CANNAINVESTOR Magazine December / January 2016 | Page 104

Does brand consistency require attention?

Will your customers experience be of a consistently high standard across all touch-points? Walk in your customers shoes and critical evaluate whether you are delivering consistently – many organizations focus on a few key areas and get busy and forget about the rest. Cannabis B2Bs also need to recognize the importance of internal communications and how this reinforces your brand to your employees. Rolling out new business cards, email signatures, presentation and proposal templates, etc. all impact the way your brand is perceived can create a sense of pride amongst internal teams.

The important part:

When you look at the buying priorities of today’s cannabis consumer, you really need to have a two-sided model when it comes to your brand promise and your brand obligation. Number one, you are expected to deliver products and services that help solve problems for your customers while bringing true value. The other half of it is, how are we creating an emotional connection with our buyers? The best way we can do that is by taking our products and services to not only solve the problems our customers are experiencing on a daily basis, but also taking that and solving problems on a much higher level as well.

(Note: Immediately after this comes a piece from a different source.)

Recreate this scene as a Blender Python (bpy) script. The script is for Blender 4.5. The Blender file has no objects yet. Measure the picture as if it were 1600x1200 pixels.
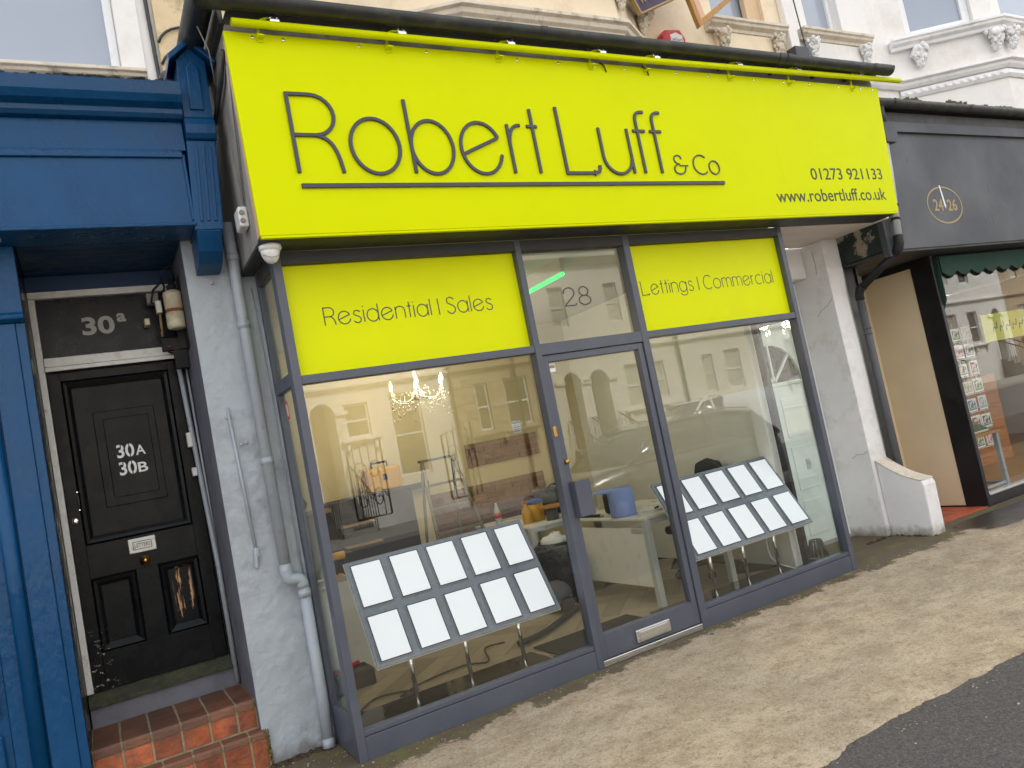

Believe it or not, emotion plays a part in cannabis B2B purchasing, not just B2C. Everyone categories their buyers, but I believe it will be hard to live in that world much longer. The blurred lines are occurring more rapidly than ever between a B2B buyer and a consumer buyer because at the end of the day, we are all consumers and one thing that the millennial generation in particular is teaching us is that buying decisions are being made more and more through the lens of what matters to a person. In other words, what organization can I go to which will truly be a partner of mine? What organization will give back to the world? What organization can I go to that allows me to feel like I’m part of a community? That’s the other part of a cannabis brand that I think is very important, whereas companies are spending a huge amount of time focused on products and services, which they should be, but I feel like where the most differentiation will occur is on the other side of your brand promise which is how your creating trust and a sense of community that your buyers truly want to be a part of.

At the end of the day, every end user is an influencer that will enable the business decision maker to meet his or her goals.

Let me be clear about something: rebranding is not just a creative exercise. It’s not just about updating your logos and colors although that’s a part of it; it’s a complete update of your company’s foundational positioning, messaging and brand essence based on your corporate strategy. As such, it’s critical to get it right.